Charged, Coulomb-like and polar suspensions
We also aim at advancing our understanding of transport phenomena in electrolytes and chemically active systems by developing theoretical models that incorporate microscopic fluctuations and solvent effects. We have extended stochastic density functional theory (SDFT) to explicitly account for the polar nature of solvents, enabling the computation of key observables such as charge structure factors and dielectric susceptibilities. This approach highlights how ion–solvent interactions influence the dynamic behavior of electrolytes. In parallel, I have analyzed transport properties in concentrated electrolytes, such as conductivity and self-diffusion, evaluating recent approximations within SDFT and comparing them with classical theories. This work emphasizes the importance of short-range interactions and hydrodynamic corrections in improving theoretical predictions.
Additionally, I have explored analogies between chemotactic particles and strong electrolytes, showing how nonreciprocal interactions lead to effective mobility laws that extend Debye-Hückel-type theories to nonequilibrium systems. These results contribute to bridging electrolyte theory and active matter, with potential applications to nanoscale transport in complex environments.
Stochastic dynamics of interacting particles and tracer diffusion
We have developed theoretical tools to describe fluctuation phenomena in systems of interacting particles, with a focus on stochastic density functional theory and the Dean-Kawasaki equation. I derived exact non-Gaussian correlations beyond standard linearized treatments of the Dean-Kawasaki equation and reviewed its foundational role in stochastic density functional theory, highlighting connections with frameworks such as fluctuating hydrodynamics and macroscopic fluctuation theory.

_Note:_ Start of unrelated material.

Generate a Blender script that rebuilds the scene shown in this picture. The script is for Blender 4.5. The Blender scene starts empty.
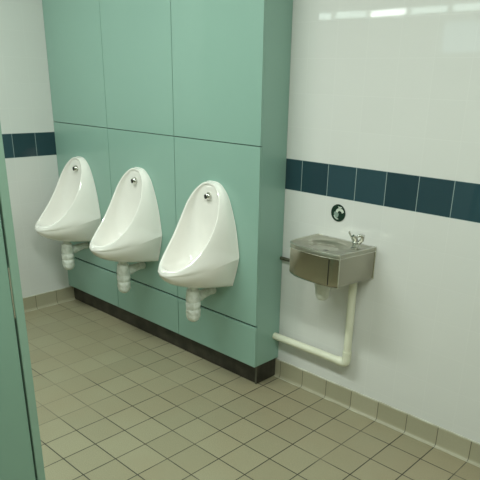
import bpy, bmesh, math, random
from mathutils import Vector, Matrix, noise
random.seed(4)
S = bpy.context.scene
COL = S.collection

# ------------------------------------------------------------ camera
YAW, PITCH, ROLL = -0.739, -0.371, 0.028
CAM = Vector((1.645, -2.160, 1.461))
fw = Vector((math.sin(YAW)*math.cos(PITCH), math.cos(YAW)*math.cos(PITCH), math.sin(PITCH)))
rt = Vector((math.cos(YAW), -math.sin(YAW), 0)); up = rt.cross(fw)
r2 = rt*math.cos(ROLL)+up*math.sin(ROLL); u2 = -rt*math.sin(ROLL)+up*math.cos(ROLL)
cd = bpy.data.cameras.new('camera'); cam = bpy.data.objects.new('camera', cd); COL.objects.link(cam)
M = Matrix((r2, u2, -fw)).transposed().to_4x4(); M.translation = CAM
cam.matrix_world = M
cd.sensor_width = 36; cd.lens = 588.965/480*36
cd.shift_x = -18.607/480; cd.shift_y = 71.513/480
cd.clip_start = .02
S.camera = cam

# ------------------------------------------------------------ world, lights, exposure
W = bpy.data.worlds.new('world'); S.world = W; W.use_nodes = True
W.node_tree.nodes['Background'].inputs[0].default_value = (.75, .88, .9, 1)
W.node_tree.nodes['Background'].inputs[1].default_value = 1.0
S.view_settings.view_transform = 'Standard'; S.view_settings.look = 'None'
S.view_settings.gamma = 1; S.view_settings.exposure = 0.0
S.view_settings.use_curve_mapping = False

LX, LY = -.75, -1.5
RX, RY = 1.35, -1.6
def area(name, loc, rot, sx, sy, power, color):
    l = bpy.data.lights.new(name, 'AREA'); l.shape = 'RECTANGLE'; l.size = sx; l.size_y = sy
    l.energy = power; l.color = color
    o = bpy.data.objects.new(name, l); COL.objects.link(o); o.location = loc; o.rotation_euler = rot
    return o
DAY = (.80, 1.0, .93)
FLUO = (.90, 1.0, .93)
area('ceiling_light_glow', (LX, LY, 2.515), (0, 0, 0), 1.4, .22, 35, FLUO)
area('ceiling_light_glow', (RX, RY, 2.515), (0, 0, 0), 1.4, .22, 34, FLUO)  # added lamp with an unseen batten, brightens the right side

# dimensions
XL, XR, YF, H = -1.954, 2.6, -3.6, 2.6
D = .184; EX = -.173
Z_LOW, Z_MID, Z_TOE = .330, 1.196, .109
B0, B1 = .992, 1.132

# ------------------------------------------------------------ materials
def mat(name, color, rough=.5, metal=0, coat=0, spec=.5):
    m = bpy.data.materials.new(name); m.use_nodes = True
    b = m.node_tree.nodes['Principled BSDF']
    b.inputs['Base Color'].default_value = (*color, 1); b.inputs['Roughness'].default_value = rough
    b.inputs['Metallic'].default_value = metal; b.inputs['Coat Weight'].default_value = coat
    b.inputs['Specular IOR Level'].default_value = spec
    return m
def N(m, t, **k):
    n = m.node_tree.nodes.new(t)
    for a, v in k.items():
        if a.startswith('i_'): n.inputs[int(a[2:])].default_value = v
        else: setattr(n, a, v)
    return n
def L(m, a, b): m.node_tree.links.new(a, b)
def math_(m, op, a, b=None):
    n = N(m, 'ShaderNodeMath', operation=op)
    for i, v in enumerate((a, b)):
        if v is None: continue
        if hasattr(v, 'links'): L(m, v, n.inputs[i])
        else: n.inputs[i].default_value = v
    return n.outputs[0]
def bsdf(m): return m.node_tree.nodes['Principled BSDF']
def mix(m, fac, a, b):
    n = N(m, 'ShaderNodeMix', data_type='RGBA')
    for i, v in ((0, fac), (6, a), (7, b)):
        if hasattr(v, 'links'): L(m, v, n.inputs[i])
        else: n.inputs[i].default_value = v if i == 0 else (*v, 1)
    return n.outputs[2]
def mottle(m, c1, c2, scale, detail=3, rough_var=None):
    tc = N(m, 'ShaderNodeTexCoord'); nz = N(m, 'ShaderNodeTexNoise'); nz.inputs['Scale'].default_value = scale
    nz.inputs['Detail'].default_value = detail
    L(m, tc.outputs['Object'], nz.inputs['Vector'])
    rmp = N(m, 'ShaderNodeMapRange'); rmp.inputs[1].default_value = .35; rmp.inputs[2].default_value = .65
    L(m, nz.outputs['Fac'], rmp.inputs[0])
    L(m, mix(m, rmp.outputs[0], c1, c2), bsdf(m).inputs['Base Color'])
    return nz
def bump(m, h, strength, dist):
    b = N(m, 'ShaderNodeBump'); b.inputs['Strength'].default_value = strength; b.inputs['Distance'].default_value = dist
    L(m, h, b.inputs['Height']); L(m, b.outputs[0], bsdf(m).inputs['Normal'])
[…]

We also investigated the dynamics of interacting Brownian particles in confined geometries and revealed universal correlation profiles in single-file transport. In other studies, we proposed a microscopic theory for absolute negative mobility in crowded active systems and extended linear response theory for driven tracers in the symmetric exclusion process. We further derived an exact closure for spatial correlations in single-file diffusion, providing new insights into the structure of interactions that give rise to anomalous transport.